Two Australian public servants featured in the organisation’s first effort at listing 100 “international change-makers driving digital transformation in government” last year, and both remain the second time around.

Once again the top 20 includes Pia Andrews, who recently resigned from a key role in digital service delivery, public sector innovation and related policy areas at the New South Wales Department of Customer Service (and is now writing a series of forward-thinking articles for The Mandarin and Mandarin Premium throughout October).

Digital Transformation Agency chief executive Randall Brugeaud also made the top 100 a second time, among 31 people working in government roles.

Apolitical notes Andrews’ recent roles in the Australian Public Service, New Zealand State Service and in NSW, as well as the international recognition she has received for promoting “government as an API” — the publication of application programming interfaces (APIs) by governments as a cheap and efficient way to enable public valuation creation by third parties. Few beside Andrews were talking about this only a few years ago; now state governments have begun offering API catalogues.

Along with Brugeaud’s role at the DTA, and previous positions with the Australian Bureau of Statistics and the former immigration and border protection department, Apolitical notes he is a senior executive fellow of the Harvard Kennedy School.

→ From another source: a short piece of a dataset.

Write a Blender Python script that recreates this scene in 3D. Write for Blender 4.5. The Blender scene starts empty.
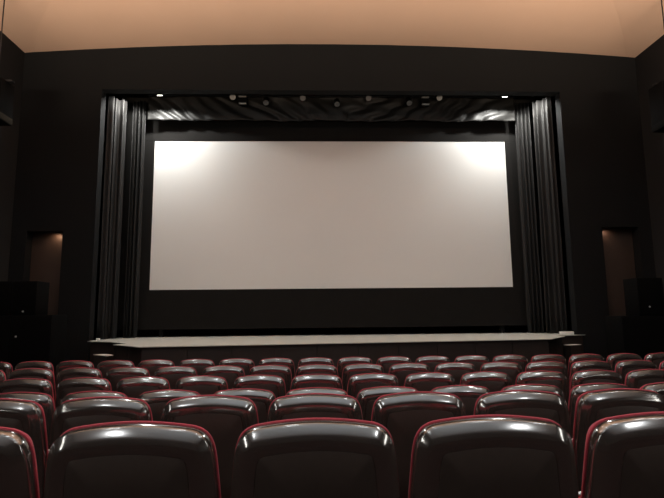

The only major change from an Australian perspective is that in 2018 Apolitical saw fit to include then-PM Malcolm Turnbull and Michael Keenan, the former minister for human services and digital transformation, in its first list of global influencers, while their respective successors Scott Morrison and Stuart Robert are conspicuously absent the second time around.

No other Australians feature among the political leaders, academics and people from international bodies and non-government organisations in the top 100.

To come up with the group of 100 international digital-government influencers — which if nothing else is a handy online Rolodex for certain conference organisers — Apolitical explains it started with over 500 nominations from public servants, academics and others with relevant roles in the United Nations, OECD, Harvard University, the Inter-American Development Bank and a London-based consultancy called Public Digital.

“Research was then conducted into every nominee and a shortlist was decided based on a number of factors,” the organisation explains.

The final cut was based on the number of nominations, a person’s “power and potential to affect change at a national or international level, including by virtue of their position or mandate” and their past achievements, as well as national and international perceptions of the nominee’s influence.

Their home country’s place in the biennial UN e-government rankings is also taken into account “as an indicator of past achievement and international influence” and in that regard, Australia does very well, coming in second place last year, as well as in 2016 and 2014.

Any “significant speaking engagements” are taken as an indicator of influence along with social media presence and for academics, citations in peer-reviewed journals are considered.

“Digital government takes many shapes and brings together a variety of fields, including Artificial Intelligence, Digital Inclusion, Open Data, Citizen Engagement, Cyber Security, and Digital Identity, to name a few,” says Apolitical.

“The individuals on this list represent the open and agile nature of digital government, and highlight the myriad approaches that can be taken to build a slicker, smarter, more human-centred public sector.”

Anyone can contact Apolitical and nominate an influential person in the field of digital government for next year.